### Recorded data
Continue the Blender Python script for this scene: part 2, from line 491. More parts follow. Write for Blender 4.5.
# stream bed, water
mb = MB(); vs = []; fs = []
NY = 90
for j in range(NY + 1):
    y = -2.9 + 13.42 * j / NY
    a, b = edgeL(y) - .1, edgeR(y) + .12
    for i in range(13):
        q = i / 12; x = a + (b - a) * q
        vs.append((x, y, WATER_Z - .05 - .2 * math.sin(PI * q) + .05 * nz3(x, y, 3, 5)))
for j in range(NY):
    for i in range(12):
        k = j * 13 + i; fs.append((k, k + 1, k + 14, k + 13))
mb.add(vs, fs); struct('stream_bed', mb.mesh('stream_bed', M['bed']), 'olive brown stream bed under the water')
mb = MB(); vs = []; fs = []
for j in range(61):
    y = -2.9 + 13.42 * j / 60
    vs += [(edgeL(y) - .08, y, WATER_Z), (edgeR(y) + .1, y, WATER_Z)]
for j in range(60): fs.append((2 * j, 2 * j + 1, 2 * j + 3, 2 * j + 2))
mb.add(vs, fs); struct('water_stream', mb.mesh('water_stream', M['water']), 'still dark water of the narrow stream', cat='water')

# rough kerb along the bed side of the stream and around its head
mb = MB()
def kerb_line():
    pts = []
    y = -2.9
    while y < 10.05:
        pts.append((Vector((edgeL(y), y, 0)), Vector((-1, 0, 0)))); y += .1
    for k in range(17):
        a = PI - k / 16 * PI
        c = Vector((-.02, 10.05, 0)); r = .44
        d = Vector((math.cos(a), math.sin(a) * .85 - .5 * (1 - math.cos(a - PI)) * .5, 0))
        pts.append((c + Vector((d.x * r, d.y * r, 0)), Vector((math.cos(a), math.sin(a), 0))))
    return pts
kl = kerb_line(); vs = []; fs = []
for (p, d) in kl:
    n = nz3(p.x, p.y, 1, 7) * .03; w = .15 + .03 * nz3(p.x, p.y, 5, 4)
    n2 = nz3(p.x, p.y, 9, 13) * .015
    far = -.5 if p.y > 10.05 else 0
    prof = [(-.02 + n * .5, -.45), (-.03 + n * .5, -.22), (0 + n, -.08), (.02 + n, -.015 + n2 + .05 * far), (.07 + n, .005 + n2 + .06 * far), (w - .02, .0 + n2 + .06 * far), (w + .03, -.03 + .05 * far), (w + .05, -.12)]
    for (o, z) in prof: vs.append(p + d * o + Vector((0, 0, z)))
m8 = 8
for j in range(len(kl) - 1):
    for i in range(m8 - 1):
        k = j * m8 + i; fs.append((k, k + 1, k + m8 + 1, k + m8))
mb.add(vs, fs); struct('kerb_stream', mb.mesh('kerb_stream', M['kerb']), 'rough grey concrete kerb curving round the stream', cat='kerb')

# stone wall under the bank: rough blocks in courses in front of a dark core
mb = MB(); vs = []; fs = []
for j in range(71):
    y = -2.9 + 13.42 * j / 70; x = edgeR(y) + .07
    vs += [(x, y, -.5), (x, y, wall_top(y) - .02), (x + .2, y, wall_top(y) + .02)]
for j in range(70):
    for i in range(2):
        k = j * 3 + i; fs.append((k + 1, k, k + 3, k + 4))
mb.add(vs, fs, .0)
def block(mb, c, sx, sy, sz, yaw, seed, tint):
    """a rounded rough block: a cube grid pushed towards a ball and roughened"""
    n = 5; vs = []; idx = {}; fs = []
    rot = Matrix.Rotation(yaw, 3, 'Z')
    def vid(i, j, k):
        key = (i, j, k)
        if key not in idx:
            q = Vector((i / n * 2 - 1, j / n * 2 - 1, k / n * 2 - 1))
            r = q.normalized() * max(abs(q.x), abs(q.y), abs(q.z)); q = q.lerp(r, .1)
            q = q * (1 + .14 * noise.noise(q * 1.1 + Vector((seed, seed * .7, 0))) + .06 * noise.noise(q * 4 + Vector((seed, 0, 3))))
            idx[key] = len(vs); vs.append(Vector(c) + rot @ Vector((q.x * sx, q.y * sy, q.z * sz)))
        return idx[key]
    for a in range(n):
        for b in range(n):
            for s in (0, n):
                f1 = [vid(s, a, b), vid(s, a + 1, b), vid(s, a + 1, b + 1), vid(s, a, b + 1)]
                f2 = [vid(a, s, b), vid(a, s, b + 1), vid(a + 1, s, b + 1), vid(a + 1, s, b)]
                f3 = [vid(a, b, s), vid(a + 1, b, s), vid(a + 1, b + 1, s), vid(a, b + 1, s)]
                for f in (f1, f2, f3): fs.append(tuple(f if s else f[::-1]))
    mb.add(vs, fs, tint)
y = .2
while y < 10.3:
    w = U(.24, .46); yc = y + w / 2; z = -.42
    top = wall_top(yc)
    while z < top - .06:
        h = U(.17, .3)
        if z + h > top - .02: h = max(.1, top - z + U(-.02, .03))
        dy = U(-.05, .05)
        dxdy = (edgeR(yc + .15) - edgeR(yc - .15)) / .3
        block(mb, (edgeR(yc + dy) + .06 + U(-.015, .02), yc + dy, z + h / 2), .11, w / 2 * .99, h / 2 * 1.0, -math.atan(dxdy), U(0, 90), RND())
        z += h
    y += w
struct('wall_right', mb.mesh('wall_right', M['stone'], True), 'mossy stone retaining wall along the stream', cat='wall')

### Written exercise
Every line of the data above should be reproduced word for word.

### The output
Continue the Blender Python script for this scene: part 2, from line 491. More parts follow. Write for Blender 4.5.
# stream bed, water
mb = MB(); vs = []; fs = []
NY = 90
for j in range(NY + 1):
    y = -2.9 + 13.42 * j / NY
    a, b = edgeL(y) - .1, edgeR(y) + .12
    for i in range(13):
        q = i / 12; x = a + (b - a) * q
        vs.append((x, y, WATER_Z - .05 - .2 * math.sin(PI * q) + .05 * nz3(x, y, 3, 5)))
for j in range(NY):
    for i in range(12):
        k = j * 13 + i; fs.append((k, k + 1, k + 14, k + 13))
mb.add(vs, fs); struct('stream_bed', mb.mesh('stream_bed', M['bed']), 'olive brown stream bed under the water')
mb = MB(); vs = []; fs = []
for j in range(61):
    y = -2.9 + 13.42 * j / 60
    vs += [(edgeL(y) - .08, y, WATER_Z), (edgeR(y) + .1, y, WATER_Z)]
for j in range(60): fs.append((2 * j, 2 * j + 1, 2 * j + 3, 2 * j + 2))
mb.add(vs, fs); struct('water_stream', mb.mesh('water_stream', M['water']), 'still dark water of the narrow stream', cat='water')

# rough kerb along the bed side of the stream and around its head
mb = MB()
def kerb_line():
    pts = []
    y = -2.9
    while y < 10.05:
        pts.append((Vector((edgeL(y), y, 0)), Vector((-1, 0, 0)))); y += .1
    for k in range(17):
        a = PI - k / 16 * PI
        c = Vector((-.02, 10.05, 0)); r = .44
        d = Vector((math.cos(a), math.sin(a) * .85 - .5 * (1 - math.cos(a - PI)) * .5, 0))
        pts.append((c + Vector((d.x * r, d.y * r, 0)), Vector((math.cos(a), math.sin(a), 0))))
    return pts
kl = kerb_line(); vs = []; fs = []
for (p, d) in kl:
    n = nz3(p.x, p.y, 1, 7) * .03; w = .15 + .03 * nz3(p.x, p.y, 5, 4)
    n2 = nz3(p.x, p.y, 9, 13) * .015
    far = -.5 if p.y > 10.05 else 0
    prof = [(-.02 + n * .5, -.45), (-.03 + n * .5, -.22), (0 + n, -.08), (.02 + n, -.015 + n2 + .05 * far), (.07 + n, .005 + n2 + .06 * far), (w - .02, .0 + n2 + .06 * far), (w + .03, -.03 + .05 * far), (w + .05, -.12)]
    for (o, z) in prof: vs.append(p + d * o + Vector((0, 0, z)))
m8 = 8
for j in range(len(kl) - 1):
    for i in range(m8 - 1):
        k = j * m8 + i; fs.append((k, k + 1, k + m8 + 1, k + m8))
mb.add(vs, fs); struct('kerb_stream', mb.mesh('kerb_stream', M['kerb']), 'rough grey concrete kerb curving round the stream', cat='kerb')

# stone wall under the bank: rough blocks in courses in front of a dark core
mb = MB(); vs = []; fs = []
for j in range(71):
    y = -2.9 + 13.42 * j / 70; x = edgeR(y) + .07
    vs += [(x, y, -.5), (x, y, wall_top(y) - .02), (x + .2, y, wall_top(y) + .02)]
for j in range(70):
    for i in range(2):
        k = j * 3 + i; fs.append((k + 1, k, k + 3, k + 4))
mb.add(vs, fs, .0)
def block(mb, c, sx, sy, sz, yaw, seed, tint):
    """a rounded rough block: a cube grid pushed towards a ball and roughened"""
    n = 5; vs = []; idx = {}; fs = []
    rot = Matrix.Rotation(yaw, 3, 'Z')
    def vid(i, j, k):
        key = (i, j, k)
        if key not in idx:
            q = Vector((i / n * 2 - 1, j / n * 2 - 1, k / n * 2 - 1))
            r = q.normalized() * max(abs(q.x), abs(q.y), abs(q.z)); q = q.lerp(r, .1)
            q = q * (1 + .14 * noise.noise(q * 1.1 + Vector((seed, seed * .7, 0))) + .06 * noise.noise(q * 4 + Vector((seed, 0, 3))))
            idx[key] = len(vs); vs.append(Vector(c) + rot @ Vector((q.x * sx, q.y * sy, q.z * sz)))
        return idx[key]
    for a in range(n):
        for b in range(n):
            for s in (0, n):
                f1 = [vid(s, a, b), vid(s, a + 1, b), vid(s, a + 1, b + 1), vid(s, a, b + 1)]
                f2 = [vid(a, s, b), vid(a, s, b + 1), vid(a + 1, s, b + 1), vid(a + 1, s, b)]
                f3 = [vid(a, b, s), vid(a + 1, b, s), vid(a + 1, b + 1, s), vid(a, b + 1, s)]
                for f in (f1, f2, f3): fs.append(tuple(f if s else f[::-1]))
    mb.add(vs, fs, tint)
y = .2
while y < 10.3:
    w = U(.24, .46); yc = y + w / 2; z = -.42
    top = wall_top(yc)
    while z < top - .06:
        h = U(.17, .3)
        if z + h > top - .02: h = max(.1, top - z + U(-.02, .03))
        dy = U(-.05, .05)
        dxdy = (edgeR(yc + .15) - edgeR(yc - .15)) / .3
        block(mb, (edgeR(yc + dy) + .06 + U(-.015, .02), yc + dy, z + h / 2), .11, w / 2 * .99, h / 2 * 1.0, -math.atan(dxdy), U(0, 90), RND())
        z += h
    y += w
struct('wall_right', mb.mesh('wall_right', M['stone'], True), 'mossy stone retaining wall along the stream', cat='wall')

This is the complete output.